*OBJECTIVE*:
Quote the whole listing verbatim.
====== RAW DATA
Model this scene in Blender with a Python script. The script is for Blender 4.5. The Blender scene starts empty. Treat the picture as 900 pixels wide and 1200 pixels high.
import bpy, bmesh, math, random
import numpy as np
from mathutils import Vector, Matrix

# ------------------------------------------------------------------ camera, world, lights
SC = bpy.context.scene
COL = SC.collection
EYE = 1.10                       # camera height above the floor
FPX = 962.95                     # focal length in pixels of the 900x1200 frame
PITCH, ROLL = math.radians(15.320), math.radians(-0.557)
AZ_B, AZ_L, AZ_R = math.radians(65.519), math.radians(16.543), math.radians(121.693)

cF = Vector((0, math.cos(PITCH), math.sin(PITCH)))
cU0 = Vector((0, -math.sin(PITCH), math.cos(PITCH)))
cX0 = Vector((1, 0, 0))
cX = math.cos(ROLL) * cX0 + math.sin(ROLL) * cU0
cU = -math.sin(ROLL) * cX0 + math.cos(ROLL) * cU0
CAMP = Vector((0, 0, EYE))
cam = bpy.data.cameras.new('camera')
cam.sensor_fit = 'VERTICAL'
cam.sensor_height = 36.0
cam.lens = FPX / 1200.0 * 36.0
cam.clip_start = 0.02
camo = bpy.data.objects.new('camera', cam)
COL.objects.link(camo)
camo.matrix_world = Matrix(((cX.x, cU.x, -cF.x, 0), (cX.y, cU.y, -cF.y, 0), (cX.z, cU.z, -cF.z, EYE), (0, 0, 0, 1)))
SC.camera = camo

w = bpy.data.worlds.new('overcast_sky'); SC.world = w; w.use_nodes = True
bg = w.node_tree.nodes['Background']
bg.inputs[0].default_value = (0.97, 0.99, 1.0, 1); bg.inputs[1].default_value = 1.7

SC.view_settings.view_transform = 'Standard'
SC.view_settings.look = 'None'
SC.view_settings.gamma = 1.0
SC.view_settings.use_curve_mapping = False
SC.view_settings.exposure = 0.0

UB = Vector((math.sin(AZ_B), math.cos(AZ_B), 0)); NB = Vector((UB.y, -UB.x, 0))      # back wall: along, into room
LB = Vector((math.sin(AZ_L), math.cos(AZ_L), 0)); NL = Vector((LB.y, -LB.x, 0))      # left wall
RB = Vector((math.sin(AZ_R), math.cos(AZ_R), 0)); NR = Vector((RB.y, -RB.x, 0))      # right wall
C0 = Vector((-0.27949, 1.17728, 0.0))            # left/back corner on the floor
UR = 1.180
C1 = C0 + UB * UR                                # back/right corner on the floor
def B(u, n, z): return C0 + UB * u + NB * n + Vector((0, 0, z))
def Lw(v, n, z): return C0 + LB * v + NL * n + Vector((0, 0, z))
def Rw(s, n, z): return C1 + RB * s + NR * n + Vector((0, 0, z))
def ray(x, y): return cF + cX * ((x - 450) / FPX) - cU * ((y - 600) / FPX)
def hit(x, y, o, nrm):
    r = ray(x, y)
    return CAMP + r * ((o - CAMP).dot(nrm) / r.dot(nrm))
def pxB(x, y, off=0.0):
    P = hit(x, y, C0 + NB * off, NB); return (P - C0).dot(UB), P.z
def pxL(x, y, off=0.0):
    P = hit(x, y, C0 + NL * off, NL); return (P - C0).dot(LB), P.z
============
*TASK RESULT*:
Model this scene in Blender with a Python script. The script is for Blender 4.5. The Blender scene starts empty. Treat the picture as 900 pixels wide and 1200 pixels high.
import bpy, bmesh, math, random
import numpy as np
from mathutils import Vector, Matrix

# ------------------------------------------------------------------ camera, world, lights
SC = bpy.context.scene
COL = SC.collection
EYE = 1.10                       # camera height above the floor
FPX = 962.95                     # focal length in pixels of the 900x1200 frame
PITCH, ROLL = math.radians(15.320), math.radians(-0.557)
AZ_B, AZ_L, AZ_R = math.radians(65.519), math.radians(16.543), math.radians(121.693)

cF = Vector((0, math.cos(PITCH), math.sin(PITCH)))
cU0 = Vector((0, -math.sin(PITCH), math.cos(PITCH)))
cX0 = Vector((1, 0, 0))
cX = math.cos(ROLL) * cX0 + math.sin(ROLL) * cU0
cU = -math.sin(ROLL) * cX0 + math.cos(ROLL) * cU0
CAMP = Vector((0, 0, EYE))
cam = bpy.data.cameras.new('camera')
cam.sensor_fit = 'VERTICAL'
cam.sensor_height = 36.0
cam.lens = FPX / 1200.0 * 36.0
cam.clip_start = 0.02
camo = bpy.data.objects.new('camera', cam)
COL.objects.link(camo)
camo.matrix_world = Matrix(((cX.x, cU.x, -cF.x, 0), (cX.y, cU.y, -cF.y, 0), (cX.z, cU.z, -cF.z, EYE), (0, 0, 0, 1)))
SC.camera = camo

w = bpy.data.worlds.new('overcast_sky'); SC.world = w; w.use_nodes = True
bg = w.node_tree.nodes['Background']
bg.inputs[0].default_value = (0.97, 0.99, 1.0, 1); bg.inputs[1].default_value = 1.7

SC.view_settings.view_transform = 'Standard'
SC.view_settings.look = 'None'
SC.view_settings.gamma = 1.0
SC.view_settings.use_curve_mapping = False
SC.view_settings.exposure = 0.0

UB = Vector((math.sin(AZ_B), math.cos(AZ_B), 0)); NB = Vector((UB.y, -UB.x, 0))      # back wall: along, into room
LB = Vector((math.sin(AZ_L), math.cos(AZ_L), 0)); NL = Vector((LB.y, -LB.x, 0))      # left wall
RB = Vector((math.sin(AZ_R), math.cos(AZ_R), 0)); NR = Vector((RB.y, -RB.x, 0))      # right wall
C0 = Vector((-0.27949, 1.17728, 0.0))            # left/back corner on the floor
UR = 1.180
C1 = C0 + UB * UR                                # back/right corner on the floor
def B(u, n, z): return C0 + UB * u + NB * n + Vector((0, 0, z))
def Lw(v, n, z): return C0 + LB * v + NL * n + Vector((0, 0, z))
def Rw(s, n, z): return C1 + RB * s + NR * n + Vector((0, 0, z))
def ray(x, y): return cF + cX * ((x - 450) / FPX) - cU * ((y - 600) / FPX)
def hit(x, y, o, nrm):
    r = ray(x, y)
    return CAMP + r * ((o - CAMP).dot(nrm) / r.dot(nrm))
def pxB(x, y, off=0.0):
    P = hit(x, y, C0 + NB * off, NB); return (P - C0).dot(UB), P.z
def pxL(x, y, off=0.0):
    P = hit(x, y, C0 + NL * off, NL); return (P - C0).dot(LB), P.z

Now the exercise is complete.